3. La possibilité d’une augmentation de la criminalité dans le cadre de l’obligation d’acceptation des billets de 200 euros et 500 euros est très difficile à évaluer. En effet, l’obligation d’accepter les grosses coupures existe depuis bien avant l’introduction de l’euro et l’évolution de la criminalité sur cet aspect ne fait pas l’objet d’analyses spécifiques. En toute hypothèse, dans ses conclusions de mai 2005, le groupe de travail qui s’était penché sur la question avait tenu compte de cet aspect et la possibilité y était reconnue, pour un vendeur, de refuser des billets de 200 euros et 500 euros dans le cadre d’un impératif exceptionnel et temporaire de sécurité, moyennant une information préalable des consommateurs.

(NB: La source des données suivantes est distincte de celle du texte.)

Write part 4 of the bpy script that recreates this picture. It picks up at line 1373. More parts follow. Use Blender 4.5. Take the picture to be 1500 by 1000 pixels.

4. et 5. Les conclusions du groupe de travail ont été reprises dans un « Mémorandum relatif au refus des billets de banque par les vendeurs » adopté en mai 2005. Ce mémorandum reprenait déjà les mêmes conclusions et principes d’application que ceux repris par la Commission européenne. Les principes de bonne foi et de proportionnalité pour l’acceptation des billets de 200 euros et 500 euros y sont clarifiés. En effet, il y est précisé qu’« un vendeur pourra estimer, pour les grosses coupures (500 ou 200 euros), qu'il y a disproportion lorsque le montant à payer représente moins de 50% de la valeur de la coupure utilisée. Outre la disproportion entre le montant de la coupure présentée et celui du paiement à régler, d’autres facteurs peuvent également entrer en considération pour apprécier la validité d’un tel refus. On songe notamment à la valeur moyenne des produits offerts en vente par le vendeur ainsi qu’au montant moyen des achats réglés habituellement au comptant chez celui-ci. Ces critères permettent en effet de déterminer le volume normal de l’encaisse détenue par le vendeur. »

Tenant compte de l’existence de ce mémorandum ainsi que de la recommandation de la Commission européenne, il ne me semble pas utile de rouvrir la question au niveau belge.